I wrote this textbook with a simple goal: to invite you to rethink what we often take for granted about work, communication, and what it means to “fit” within an organization. Too often, the systems we inherit in U.S. based workplaces are treated as natural or inevitable. They’re not. They are designed, maintained, and therefore open to question.
We’ll begin by exploring the rich diversity of human minds and bodies. Neurodiversity, disability, and so-called “neurotypical” experiences are not side notes to organizational life—they are central to how communication happens (or doesn’t). As you move through this text, I encourage you to hold onto these early chapters. Let them shape how you interpret everything that follows.

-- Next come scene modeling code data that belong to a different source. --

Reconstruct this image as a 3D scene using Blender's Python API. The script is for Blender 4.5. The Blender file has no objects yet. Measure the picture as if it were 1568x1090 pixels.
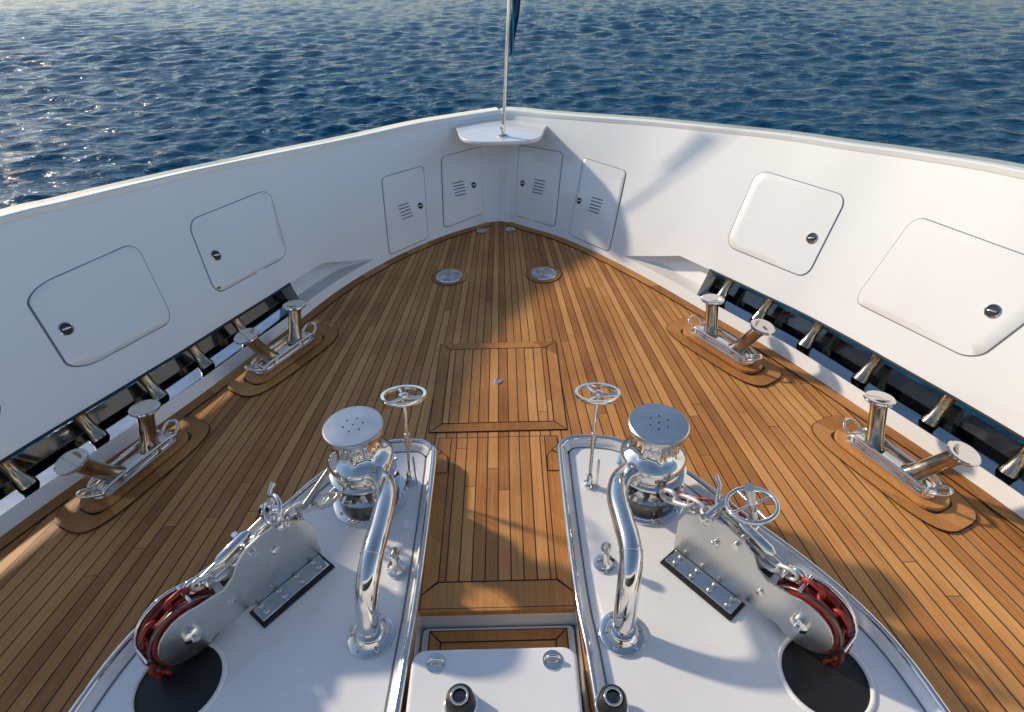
import bpy, math, random, bmesh
import numpy as np
from mathutils import Vector, Matrix
random.seed(3); rng=np.random.default_rng(5)
scn=bpy.context.scene
COL=bpy.context.collection
# ------------------------------------------------------------------ node helpers
def newmat(name):
    m=bpy.data.materials.new(name); m.use_nodes=True
    nt=m.node_tree; b=nt.nodes['Principled BSDF']
    return m,nt,b
def N(nt,t,**k):
    n=nt.nodes.new(t)
    for a,v in k.items(): setattr(n,a,v)
    return n
def M(nt,op,a,b=None,c=None):
    n=nt.nodes.new('ShaderNodeMath'); n.operation=op
    for i,x in enumerate((a,b,c)):
        if x is None: continue
        if isinstance(x,(int,float)): n.inputs[i].default_value=x
        else: nt.links.new(x,n.inputs[i])
    return n.outputs[0]
def simple(name,col,rough=.5,metal=0,coat=0,noise=0,nscale=8,bump=0,bscale=60,spec=.5,rvar=0,bdist=.01):
    m,nt,b=newmat(name)
    b.inputs['Base Color'].default_value=(*col,1); b.inputs['Roughness'].default_value=rough
    b.inputs['Metallic'].default_value=metal; b.inputs['Coat Weight'].default_value=coat
    b.inputs['Coat Roughness'].default_value=.05
    b.inputs['Specular IOR Level'].default_value=spec
    g=N(nt,'ShaderNodeNewGeometry')
    if noise or rvar:
        n=N(nt,'ShaderNodeTexNoise'); n.inputs['Scale'].default_value=nscale; n.inputs['Detail'].default_value=5
        nt.links.new(g.outputs['Position'],n.inputs['Vector'])
        if noise:
            mr=N(nt,'ShaderNodeMapRange'); mr.inputs[1].default_value=.3; mr.inputs[2].default_value=.7
            mr.inputs[3].default_value=1-noise; mr.inputs[4].default_value=1+noise*.4
            nt.links.new(n.outputs[0],mr.inputs[0])
            mx=N(nt,'ShaderNodeMix',data_type='RGBA',blend_type='MULTIPLY'); mx.inputs[0].default_value=1
            mx.inputs[6].default_value=(*col,1); nt.links.new(mr.outputs[0],mx.inputs[7]); nt.links.new(mx.outputs[2],b.inputs['Base Color'])
        if rvar:
            mr=N(nt,'ShaderNodeMapRange'); mr.inputs[1].default_value=.35; mr.inputs[2].default_value=.7
            mr.inputs[3].default_value=max(rough-rvar,0.01); mr.inputs[4].default_value=rough+rvar
            nt.links.new(n.outputs[0],mr.inputs[0]); nt.links.new(mr.outputs[0],b.inputs['Roughness'])
    if bump:
        n=N(nt,'ShaderNodeTexNoise'); n.inputs['Scale'].default_value=bscale; n.inputs['Detail'].default_value=3
        nt.links.new(g.outputs['Position'],n.inputs['Vector'])
        bp=N(nt,'ShaderNodeBump'); bp.inputs['Strength'].default_value=bump; bp.inputs['Distance'].default_value=bdist
        nt.links.new(n.outputs[0],bp.inputs['Height']); nt.links.new(bp.outputs[0],b.inputs['Normal']); nt.links.new(bp.outputs[0],b.inputs['Coat Normal'])
    return m
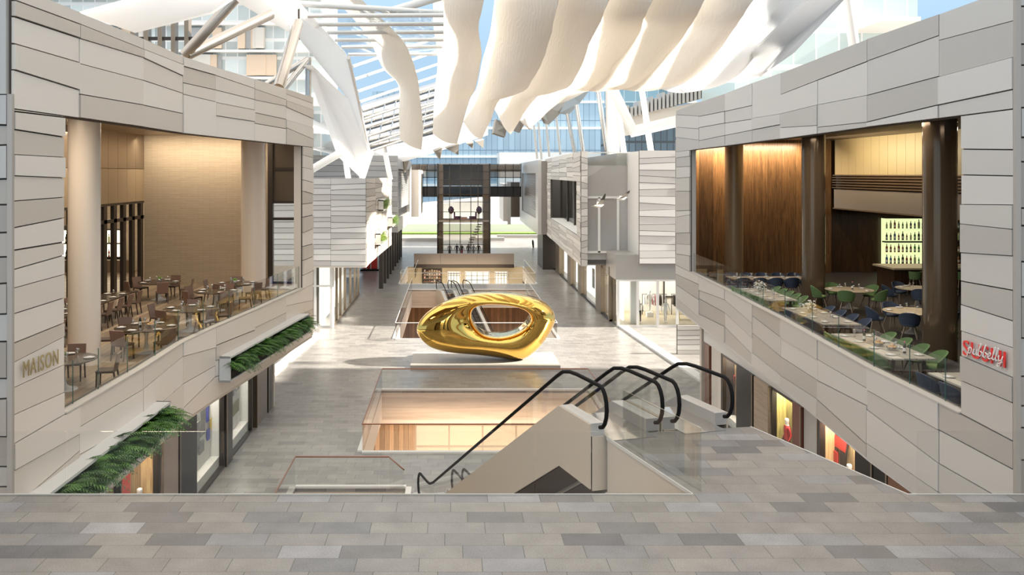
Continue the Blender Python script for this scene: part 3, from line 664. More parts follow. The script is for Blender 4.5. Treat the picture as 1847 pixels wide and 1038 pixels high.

From there, we’ll examine traditional theories of organizational communication and how they contributed to the hierarchical, efficiency-driven structures many of us recognize today. But this is not a book that tells you what to think or how to fix things. Instead, I’ll ask you to sit with these questions: Why does my current or future workplace look the way it does? Who benefits from these structures and who doesn’t? What does equity actually look like in practice? When, how, and should these organizational communication systems change?
This text is an invitation to think critically, to notice what is labeled “normal,” and to imagine alternatives. Whether you’re a student, a professor, or both in different moments, I hope you’ll use these ideas not just to understand organizations but to question, reshape, and communicate within them more thoughtfully.